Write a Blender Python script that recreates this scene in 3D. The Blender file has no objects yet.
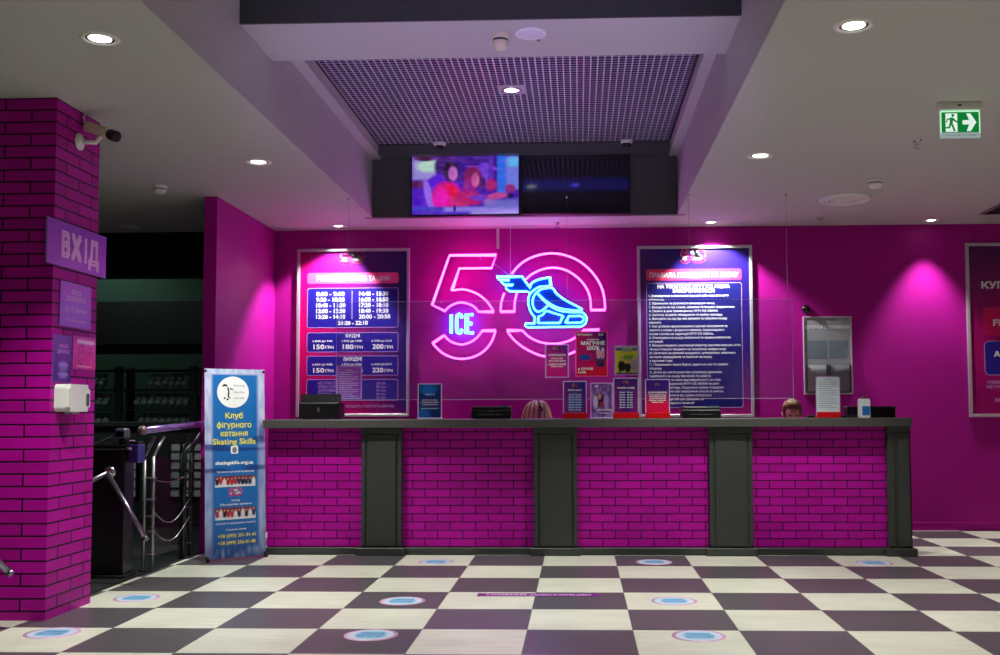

##########

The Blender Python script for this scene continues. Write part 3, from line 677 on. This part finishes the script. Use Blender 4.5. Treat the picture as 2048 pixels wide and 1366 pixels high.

##########

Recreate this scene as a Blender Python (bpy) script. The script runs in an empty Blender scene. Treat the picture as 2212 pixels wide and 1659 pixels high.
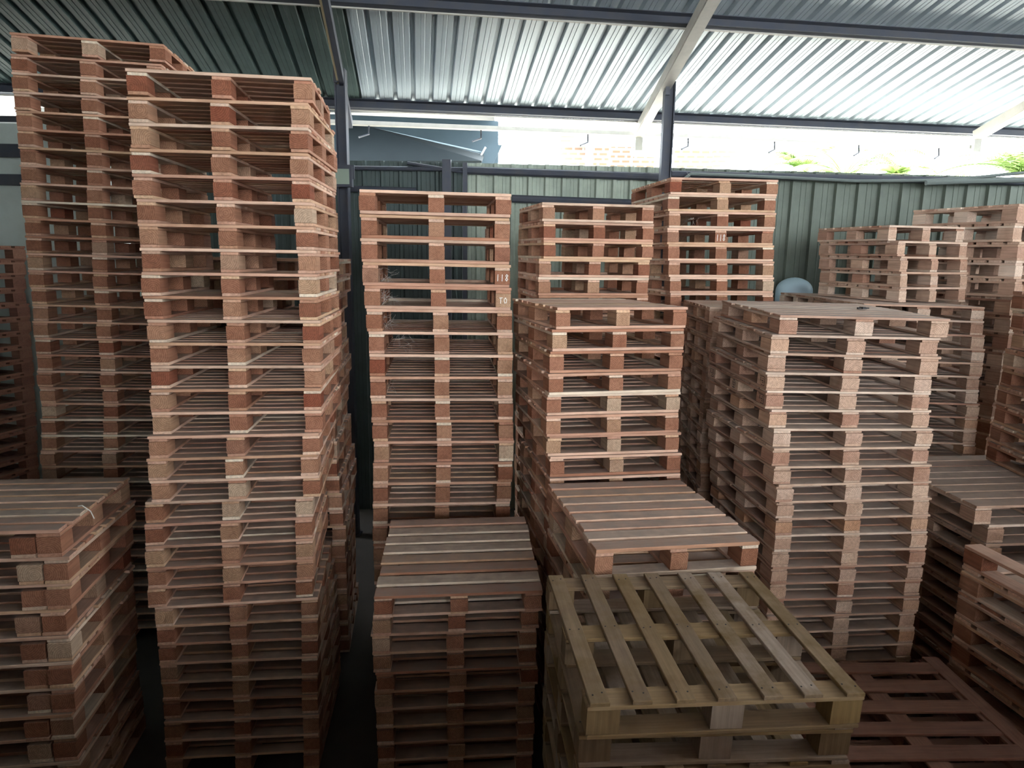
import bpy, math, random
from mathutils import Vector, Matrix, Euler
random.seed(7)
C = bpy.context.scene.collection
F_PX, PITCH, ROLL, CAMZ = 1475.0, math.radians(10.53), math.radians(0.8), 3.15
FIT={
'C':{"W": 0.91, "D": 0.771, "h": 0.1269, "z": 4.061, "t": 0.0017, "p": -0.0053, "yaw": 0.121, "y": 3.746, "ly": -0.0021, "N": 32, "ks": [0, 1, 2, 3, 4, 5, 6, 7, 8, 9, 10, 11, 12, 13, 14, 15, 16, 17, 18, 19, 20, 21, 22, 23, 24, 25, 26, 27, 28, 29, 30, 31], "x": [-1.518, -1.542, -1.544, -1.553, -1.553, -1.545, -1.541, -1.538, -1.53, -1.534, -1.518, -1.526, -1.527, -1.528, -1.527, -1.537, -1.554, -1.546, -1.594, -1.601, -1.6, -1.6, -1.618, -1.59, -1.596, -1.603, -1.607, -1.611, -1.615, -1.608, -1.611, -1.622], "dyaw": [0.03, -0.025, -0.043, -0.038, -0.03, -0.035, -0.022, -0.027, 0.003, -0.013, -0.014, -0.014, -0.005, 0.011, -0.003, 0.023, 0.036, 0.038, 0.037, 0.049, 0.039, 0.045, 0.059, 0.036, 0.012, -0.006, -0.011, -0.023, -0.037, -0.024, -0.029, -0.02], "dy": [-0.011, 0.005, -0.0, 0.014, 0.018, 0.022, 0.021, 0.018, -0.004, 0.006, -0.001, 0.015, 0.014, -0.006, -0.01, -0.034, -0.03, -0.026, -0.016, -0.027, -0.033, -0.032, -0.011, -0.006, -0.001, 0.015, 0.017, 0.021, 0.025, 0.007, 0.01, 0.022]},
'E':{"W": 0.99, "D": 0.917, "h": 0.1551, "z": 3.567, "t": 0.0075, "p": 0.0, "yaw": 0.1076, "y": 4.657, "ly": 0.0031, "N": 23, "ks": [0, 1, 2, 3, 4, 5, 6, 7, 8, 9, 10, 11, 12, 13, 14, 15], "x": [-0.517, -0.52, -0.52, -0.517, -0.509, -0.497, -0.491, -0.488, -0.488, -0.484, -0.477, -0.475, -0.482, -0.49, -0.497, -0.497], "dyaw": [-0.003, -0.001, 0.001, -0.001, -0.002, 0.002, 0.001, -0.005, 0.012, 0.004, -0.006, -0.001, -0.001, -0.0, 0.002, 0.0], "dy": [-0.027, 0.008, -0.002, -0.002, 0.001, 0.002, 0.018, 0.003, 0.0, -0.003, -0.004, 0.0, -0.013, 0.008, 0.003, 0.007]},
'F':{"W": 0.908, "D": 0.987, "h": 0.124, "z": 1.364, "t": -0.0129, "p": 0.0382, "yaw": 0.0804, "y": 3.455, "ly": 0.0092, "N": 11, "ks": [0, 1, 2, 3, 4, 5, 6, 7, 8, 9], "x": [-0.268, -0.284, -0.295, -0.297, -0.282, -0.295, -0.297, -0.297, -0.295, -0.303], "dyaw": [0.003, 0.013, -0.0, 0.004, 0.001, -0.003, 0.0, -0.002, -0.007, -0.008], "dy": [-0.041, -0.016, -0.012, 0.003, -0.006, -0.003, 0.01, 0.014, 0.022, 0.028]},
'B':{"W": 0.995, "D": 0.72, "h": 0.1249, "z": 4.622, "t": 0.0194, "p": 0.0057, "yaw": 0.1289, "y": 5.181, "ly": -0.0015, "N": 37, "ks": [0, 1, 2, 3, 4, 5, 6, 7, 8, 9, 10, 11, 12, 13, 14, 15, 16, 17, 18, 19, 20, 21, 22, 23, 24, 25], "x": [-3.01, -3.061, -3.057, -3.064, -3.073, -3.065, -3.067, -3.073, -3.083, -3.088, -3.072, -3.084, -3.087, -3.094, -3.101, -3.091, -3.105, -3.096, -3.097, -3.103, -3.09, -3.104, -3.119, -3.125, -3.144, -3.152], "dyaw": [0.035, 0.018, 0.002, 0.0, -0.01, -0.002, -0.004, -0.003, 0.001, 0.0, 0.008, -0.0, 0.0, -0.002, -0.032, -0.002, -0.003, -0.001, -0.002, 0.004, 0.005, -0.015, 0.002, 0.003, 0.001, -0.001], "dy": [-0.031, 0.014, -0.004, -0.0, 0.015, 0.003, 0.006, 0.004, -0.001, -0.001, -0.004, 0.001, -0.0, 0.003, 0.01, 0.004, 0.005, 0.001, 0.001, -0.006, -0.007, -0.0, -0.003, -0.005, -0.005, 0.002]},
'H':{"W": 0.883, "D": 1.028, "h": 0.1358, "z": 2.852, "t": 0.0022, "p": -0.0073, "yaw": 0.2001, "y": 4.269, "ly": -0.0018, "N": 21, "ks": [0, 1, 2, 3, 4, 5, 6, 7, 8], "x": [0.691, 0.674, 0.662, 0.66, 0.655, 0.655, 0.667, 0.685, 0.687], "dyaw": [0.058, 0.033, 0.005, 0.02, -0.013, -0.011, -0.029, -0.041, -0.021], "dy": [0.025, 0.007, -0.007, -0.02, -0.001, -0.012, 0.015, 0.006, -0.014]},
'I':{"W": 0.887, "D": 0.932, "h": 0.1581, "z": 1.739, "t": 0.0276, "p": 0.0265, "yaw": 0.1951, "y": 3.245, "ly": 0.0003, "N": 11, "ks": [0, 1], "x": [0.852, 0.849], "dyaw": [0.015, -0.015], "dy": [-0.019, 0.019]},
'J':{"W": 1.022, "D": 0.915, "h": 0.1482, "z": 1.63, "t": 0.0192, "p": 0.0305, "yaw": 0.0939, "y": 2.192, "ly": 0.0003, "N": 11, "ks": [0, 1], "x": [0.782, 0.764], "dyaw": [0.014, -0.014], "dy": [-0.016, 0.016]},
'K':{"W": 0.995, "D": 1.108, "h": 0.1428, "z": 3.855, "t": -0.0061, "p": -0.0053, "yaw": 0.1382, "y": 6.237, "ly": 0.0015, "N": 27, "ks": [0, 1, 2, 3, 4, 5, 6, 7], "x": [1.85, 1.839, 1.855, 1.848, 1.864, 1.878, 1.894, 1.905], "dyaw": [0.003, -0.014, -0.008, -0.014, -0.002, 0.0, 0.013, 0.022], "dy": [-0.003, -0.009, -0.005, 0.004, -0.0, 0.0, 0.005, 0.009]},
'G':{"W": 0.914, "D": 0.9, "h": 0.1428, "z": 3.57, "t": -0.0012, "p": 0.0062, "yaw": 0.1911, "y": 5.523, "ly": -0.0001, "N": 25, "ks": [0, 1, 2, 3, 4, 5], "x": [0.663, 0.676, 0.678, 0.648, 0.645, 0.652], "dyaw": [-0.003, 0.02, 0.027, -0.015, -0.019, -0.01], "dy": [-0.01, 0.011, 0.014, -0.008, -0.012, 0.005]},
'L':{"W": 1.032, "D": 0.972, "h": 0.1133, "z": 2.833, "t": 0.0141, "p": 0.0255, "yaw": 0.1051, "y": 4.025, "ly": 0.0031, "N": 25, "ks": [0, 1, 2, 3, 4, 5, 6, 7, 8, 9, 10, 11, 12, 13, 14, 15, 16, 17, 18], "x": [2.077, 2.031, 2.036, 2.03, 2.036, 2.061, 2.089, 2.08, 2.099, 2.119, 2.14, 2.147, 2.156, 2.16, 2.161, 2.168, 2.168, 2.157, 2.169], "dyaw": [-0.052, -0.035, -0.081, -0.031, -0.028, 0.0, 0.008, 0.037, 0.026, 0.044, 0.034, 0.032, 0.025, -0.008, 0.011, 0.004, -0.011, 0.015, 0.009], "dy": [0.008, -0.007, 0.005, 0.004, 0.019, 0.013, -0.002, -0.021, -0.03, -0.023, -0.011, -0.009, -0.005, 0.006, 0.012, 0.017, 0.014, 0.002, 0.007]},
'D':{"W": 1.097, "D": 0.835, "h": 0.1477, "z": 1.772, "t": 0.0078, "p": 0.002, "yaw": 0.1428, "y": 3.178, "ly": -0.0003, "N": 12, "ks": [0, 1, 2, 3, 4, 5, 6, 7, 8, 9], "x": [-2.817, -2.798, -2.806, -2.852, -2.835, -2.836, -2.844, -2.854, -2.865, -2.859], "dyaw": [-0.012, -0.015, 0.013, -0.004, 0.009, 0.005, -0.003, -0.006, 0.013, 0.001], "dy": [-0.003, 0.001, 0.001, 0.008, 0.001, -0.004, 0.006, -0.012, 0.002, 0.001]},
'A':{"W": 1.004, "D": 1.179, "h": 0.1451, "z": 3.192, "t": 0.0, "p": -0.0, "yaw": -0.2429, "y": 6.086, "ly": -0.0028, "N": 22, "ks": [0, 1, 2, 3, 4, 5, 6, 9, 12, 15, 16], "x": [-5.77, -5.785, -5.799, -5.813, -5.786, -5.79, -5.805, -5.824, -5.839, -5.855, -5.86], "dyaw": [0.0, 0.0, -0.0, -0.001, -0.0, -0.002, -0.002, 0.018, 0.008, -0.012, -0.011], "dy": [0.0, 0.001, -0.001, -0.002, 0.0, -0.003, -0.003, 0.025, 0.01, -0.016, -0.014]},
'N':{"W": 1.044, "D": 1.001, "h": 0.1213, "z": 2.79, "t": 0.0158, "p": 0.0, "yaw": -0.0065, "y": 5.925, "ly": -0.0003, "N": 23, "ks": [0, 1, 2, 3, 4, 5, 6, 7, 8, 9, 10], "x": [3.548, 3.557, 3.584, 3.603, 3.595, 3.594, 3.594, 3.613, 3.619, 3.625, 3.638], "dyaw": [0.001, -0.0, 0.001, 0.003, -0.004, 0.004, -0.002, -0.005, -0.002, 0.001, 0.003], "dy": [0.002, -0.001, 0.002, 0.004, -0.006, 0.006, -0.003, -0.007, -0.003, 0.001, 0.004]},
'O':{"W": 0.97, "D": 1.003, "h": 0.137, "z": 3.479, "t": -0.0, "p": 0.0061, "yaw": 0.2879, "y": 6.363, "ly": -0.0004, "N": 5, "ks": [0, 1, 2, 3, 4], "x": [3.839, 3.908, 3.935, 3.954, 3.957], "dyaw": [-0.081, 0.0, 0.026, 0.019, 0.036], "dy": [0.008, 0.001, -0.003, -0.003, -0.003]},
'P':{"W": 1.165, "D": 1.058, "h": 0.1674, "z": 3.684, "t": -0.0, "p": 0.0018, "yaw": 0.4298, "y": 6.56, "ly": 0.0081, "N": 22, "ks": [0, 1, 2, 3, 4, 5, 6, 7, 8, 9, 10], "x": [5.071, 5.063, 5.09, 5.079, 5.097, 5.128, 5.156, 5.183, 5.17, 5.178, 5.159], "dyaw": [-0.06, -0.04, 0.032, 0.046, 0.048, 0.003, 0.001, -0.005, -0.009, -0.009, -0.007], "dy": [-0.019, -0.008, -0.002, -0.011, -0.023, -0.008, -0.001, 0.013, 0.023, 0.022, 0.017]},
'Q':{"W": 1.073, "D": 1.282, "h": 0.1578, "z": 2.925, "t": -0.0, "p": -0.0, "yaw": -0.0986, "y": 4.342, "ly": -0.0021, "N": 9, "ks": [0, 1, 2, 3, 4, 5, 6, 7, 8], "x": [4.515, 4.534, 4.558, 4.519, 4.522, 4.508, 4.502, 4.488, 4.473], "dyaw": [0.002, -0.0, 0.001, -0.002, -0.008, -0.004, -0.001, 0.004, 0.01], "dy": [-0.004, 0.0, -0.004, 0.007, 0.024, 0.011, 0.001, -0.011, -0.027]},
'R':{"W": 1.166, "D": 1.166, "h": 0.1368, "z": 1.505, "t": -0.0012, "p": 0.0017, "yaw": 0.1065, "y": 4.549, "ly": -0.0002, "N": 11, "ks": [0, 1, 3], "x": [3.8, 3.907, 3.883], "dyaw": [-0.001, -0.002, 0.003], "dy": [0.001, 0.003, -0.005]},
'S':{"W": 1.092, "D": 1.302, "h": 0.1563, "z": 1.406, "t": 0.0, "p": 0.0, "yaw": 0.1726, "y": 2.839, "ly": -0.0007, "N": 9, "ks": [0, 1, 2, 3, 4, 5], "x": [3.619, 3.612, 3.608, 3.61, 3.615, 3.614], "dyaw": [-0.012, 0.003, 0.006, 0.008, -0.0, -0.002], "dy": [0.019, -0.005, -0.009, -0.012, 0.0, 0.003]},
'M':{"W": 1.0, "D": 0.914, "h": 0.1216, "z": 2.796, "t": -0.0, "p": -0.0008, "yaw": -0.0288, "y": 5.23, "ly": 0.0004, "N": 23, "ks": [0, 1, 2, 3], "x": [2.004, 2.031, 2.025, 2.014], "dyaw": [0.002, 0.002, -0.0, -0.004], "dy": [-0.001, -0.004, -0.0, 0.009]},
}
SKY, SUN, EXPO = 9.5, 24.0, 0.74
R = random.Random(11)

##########

What you need to do:
Copy each line of the records containing the string "Write".

Answer to this task:
Write a Blender Python script that recreates this scene in 3D. The Blender file has no objects yet.
The Blender Python script for this scene continues. Write part 3, from line 677 on. This part finishes the script. Use Blender 4.5. Treat the picture as 2048 pixels wide and 1366 pixels high.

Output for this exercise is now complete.